Cincinnati is ten percent away from being a chocolate city. Don’t let the German festivals going on every other day fool you. The white Cincinnatians will try and fool you as well, but don’t blame them, they’re probably too busy running off to another city sponsored Oktoberfest to notice. Have we all heard of the Klu Klux Klan cross on fountain square in the heart of downtown every Christmas? Have we heard of the numerous slayings of unarmed black men during routine police traffic stops? I’m telling you, all we need is a little heat.
I open up a laundry-mat with a full service bar every Saturday and Sunday morning at seven a.m. sharp. Well, dull. I’m often late. I am greeted by the smells of stale beer, laundry detergent and cigarette smoke. The video games and pinball machines shout good morning in their garbled yet elegant language of clicks, chirps and beeps. I put down the stools, I wipe off the tables, and I collect and dispose of the eggs of lint that our dryer-hens have laid the day previous. And then I sit and watch television. This is my part in our society. This is my duty to my country. This is the basis upon which the nature of my acquaintances are decided.
Outside on the street, Short Vine they call it, the spare change punks, street vendors, and real McCoy bums quickly replace the street cleaners and the pigeons. The day has begun. This is the cultural center of the underground. Three tattoo shops, one piercing, seven bars, four musical venues, three used record stores, two sexually oriented novelty shops, an alternative clothing and sticker store, two coffee houses, a pool hall and video arcade, three restaurants, a liquor store, two salons, a post office, an elementary school, and a mini mall, all on one street in a five minute walk.

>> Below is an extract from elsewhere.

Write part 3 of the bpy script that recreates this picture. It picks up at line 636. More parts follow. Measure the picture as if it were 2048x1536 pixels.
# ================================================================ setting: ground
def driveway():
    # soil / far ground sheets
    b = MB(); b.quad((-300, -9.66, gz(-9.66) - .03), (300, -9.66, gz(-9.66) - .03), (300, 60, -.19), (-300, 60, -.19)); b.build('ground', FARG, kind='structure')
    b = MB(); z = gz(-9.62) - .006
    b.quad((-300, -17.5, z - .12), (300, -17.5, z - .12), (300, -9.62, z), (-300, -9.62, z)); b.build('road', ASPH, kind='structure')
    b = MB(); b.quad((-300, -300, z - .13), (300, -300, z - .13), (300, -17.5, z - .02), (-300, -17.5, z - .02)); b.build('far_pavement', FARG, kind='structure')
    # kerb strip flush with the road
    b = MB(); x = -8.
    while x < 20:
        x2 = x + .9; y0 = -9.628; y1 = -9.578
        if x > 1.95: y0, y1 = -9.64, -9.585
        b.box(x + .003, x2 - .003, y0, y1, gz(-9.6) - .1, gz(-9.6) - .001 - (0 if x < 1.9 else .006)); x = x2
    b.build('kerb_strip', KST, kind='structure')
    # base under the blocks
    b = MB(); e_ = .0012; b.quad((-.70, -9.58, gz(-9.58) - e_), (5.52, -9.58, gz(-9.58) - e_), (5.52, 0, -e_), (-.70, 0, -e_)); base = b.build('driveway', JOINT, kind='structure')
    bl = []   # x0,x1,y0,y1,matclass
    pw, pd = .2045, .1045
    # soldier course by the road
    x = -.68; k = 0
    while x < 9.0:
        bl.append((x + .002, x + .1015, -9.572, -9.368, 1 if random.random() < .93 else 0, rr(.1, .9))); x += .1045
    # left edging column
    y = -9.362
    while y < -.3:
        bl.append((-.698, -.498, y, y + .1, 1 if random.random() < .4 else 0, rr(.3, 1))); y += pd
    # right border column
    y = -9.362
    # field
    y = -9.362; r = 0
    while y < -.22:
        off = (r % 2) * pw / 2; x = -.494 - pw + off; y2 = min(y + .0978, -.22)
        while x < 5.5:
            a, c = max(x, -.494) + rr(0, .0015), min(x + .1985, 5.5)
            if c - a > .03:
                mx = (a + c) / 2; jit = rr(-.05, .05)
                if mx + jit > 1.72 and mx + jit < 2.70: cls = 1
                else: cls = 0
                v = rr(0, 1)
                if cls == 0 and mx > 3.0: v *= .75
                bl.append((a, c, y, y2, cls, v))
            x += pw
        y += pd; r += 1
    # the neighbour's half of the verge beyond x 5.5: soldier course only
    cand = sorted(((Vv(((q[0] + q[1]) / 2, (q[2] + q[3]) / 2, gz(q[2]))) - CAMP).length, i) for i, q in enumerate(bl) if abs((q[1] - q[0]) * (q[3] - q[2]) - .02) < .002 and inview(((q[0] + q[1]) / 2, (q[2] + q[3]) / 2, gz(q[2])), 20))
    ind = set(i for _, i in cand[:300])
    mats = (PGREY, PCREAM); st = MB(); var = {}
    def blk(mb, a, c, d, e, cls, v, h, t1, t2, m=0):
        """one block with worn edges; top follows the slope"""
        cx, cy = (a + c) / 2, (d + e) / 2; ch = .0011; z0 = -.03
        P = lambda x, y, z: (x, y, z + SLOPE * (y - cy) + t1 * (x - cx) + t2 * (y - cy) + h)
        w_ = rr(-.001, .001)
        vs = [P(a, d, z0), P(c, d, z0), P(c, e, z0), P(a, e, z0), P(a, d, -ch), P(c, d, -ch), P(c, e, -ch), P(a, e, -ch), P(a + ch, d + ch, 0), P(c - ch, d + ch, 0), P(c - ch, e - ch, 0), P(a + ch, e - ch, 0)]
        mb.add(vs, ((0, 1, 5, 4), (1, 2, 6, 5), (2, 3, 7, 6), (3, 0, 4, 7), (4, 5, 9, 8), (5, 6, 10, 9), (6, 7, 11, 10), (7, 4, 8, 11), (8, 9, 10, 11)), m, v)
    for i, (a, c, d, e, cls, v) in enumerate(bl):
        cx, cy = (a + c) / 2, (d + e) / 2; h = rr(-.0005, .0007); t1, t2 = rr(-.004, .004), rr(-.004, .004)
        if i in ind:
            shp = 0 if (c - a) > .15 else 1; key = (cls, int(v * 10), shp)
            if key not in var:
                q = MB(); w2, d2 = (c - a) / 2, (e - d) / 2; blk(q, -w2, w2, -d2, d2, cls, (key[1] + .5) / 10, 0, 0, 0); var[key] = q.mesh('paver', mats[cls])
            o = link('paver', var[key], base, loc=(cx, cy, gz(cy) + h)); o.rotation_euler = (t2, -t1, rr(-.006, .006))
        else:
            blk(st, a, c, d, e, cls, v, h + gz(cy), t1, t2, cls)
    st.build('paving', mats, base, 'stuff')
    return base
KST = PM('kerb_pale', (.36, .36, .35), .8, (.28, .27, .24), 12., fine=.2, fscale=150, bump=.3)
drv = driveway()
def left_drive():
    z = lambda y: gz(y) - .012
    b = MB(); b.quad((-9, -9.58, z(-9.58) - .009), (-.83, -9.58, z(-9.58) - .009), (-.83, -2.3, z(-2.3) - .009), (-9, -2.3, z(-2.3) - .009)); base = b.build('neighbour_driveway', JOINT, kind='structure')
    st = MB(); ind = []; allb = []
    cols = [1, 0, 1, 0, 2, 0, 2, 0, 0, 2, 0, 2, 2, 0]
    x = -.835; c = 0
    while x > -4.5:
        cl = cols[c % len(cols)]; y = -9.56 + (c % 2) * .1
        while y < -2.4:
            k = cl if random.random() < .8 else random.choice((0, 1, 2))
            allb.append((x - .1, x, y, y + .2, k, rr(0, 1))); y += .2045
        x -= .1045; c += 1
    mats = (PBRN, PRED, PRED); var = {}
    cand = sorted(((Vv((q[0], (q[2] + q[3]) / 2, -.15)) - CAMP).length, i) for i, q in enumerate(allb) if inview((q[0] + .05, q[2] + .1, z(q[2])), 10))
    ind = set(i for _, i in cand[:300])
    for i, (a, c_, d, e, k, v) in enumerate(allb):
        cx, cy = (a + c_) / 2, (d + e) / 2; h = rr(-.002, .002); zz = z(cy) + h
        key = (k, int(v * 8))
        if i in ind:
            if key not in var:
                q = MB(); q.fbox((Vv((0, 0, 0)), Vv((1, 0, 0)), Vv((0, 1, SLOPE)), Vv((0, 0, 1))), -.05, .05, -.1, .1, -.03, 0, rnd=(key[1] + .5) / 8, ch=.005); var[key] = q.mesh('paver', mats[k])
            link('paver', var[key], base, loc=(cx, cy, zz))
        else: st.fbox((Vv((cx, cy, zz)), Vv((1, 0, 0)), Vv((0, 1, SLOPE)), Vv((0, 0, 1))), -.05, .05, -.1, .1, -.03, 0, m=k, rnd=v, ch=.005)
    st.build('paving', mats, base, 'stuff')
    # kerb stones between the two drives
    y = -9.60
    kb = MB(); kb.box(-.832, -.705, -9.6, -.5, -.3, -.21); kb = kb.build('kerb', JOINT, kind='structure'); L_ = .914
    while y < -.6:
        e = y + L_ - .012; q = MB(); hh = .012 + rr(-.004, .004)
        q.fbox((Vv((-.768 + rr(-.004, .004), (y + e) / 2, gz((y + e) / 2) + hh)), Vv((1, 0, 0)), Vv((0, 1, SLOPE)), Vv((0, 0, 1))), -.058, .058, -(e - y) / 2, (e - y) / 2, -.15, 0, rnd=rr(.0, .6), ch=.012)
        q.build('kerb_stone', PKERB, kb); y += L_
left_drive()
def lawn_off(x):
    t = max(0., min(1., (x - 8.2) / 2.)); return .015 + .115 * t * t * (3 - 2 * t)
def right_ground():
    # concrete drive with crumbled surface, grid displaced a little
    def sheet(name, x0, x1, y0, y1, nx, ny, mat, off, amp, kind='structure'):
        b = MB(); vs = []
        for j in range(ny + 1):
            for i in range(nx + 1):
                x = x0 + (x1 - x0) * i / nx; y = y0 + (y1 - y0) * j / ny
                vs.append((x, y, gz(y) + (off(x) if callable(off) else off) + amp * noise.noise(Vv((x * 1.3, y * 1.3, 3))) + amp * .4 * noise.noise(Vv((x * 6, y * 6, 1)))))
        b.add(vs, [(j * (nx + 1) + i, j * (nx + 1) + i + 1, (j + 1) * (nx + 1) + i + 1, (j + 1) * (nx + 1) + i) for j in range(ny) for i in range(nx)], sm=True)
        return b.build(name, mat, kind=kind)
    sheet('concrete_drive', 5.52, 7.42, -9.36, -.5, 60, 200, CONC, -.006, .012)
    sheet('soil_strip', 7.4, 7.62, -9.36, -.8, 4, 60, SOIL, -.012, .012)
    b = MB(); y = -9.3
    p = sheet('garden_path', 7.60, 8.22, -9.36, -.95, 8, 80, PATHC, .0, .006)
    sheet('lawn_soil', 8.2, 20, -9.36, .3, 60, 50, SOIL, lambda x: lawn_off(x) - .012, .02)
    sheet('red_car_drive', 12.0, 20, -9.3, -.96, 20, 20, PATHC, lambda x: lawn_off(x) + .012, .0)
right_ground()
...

This is the street that separates the fine art students from the graphic design majors. This is the land of drunks with things to say. This is the doormat to the house of high fashion. The nest egg of bohemians, even the litter here has class. Some people may hate this place, but everyone comes here to see their favorite non-stadium class band. I come here just to make sure I’m never the strangest person in the room. There isn’t a single bar on this street with a door on the stall of its men’s restroom. Did you know that Cincinnati at one time elected an admitted lesbian as its mayor?
This town sucks. It’s conservative and behind. Over one hundred years ago, Mark Twain remarked that “…if ever another war breaks out, I’m moving to Cincinnati, because everything hits there twelve years later…”. And actually he did not even say it. This has always been a town run by two or three big companies, from the flying P.I.G.’s to the fortress P. & G.. The only city worse is Phoenix Arizona, but that’s another day.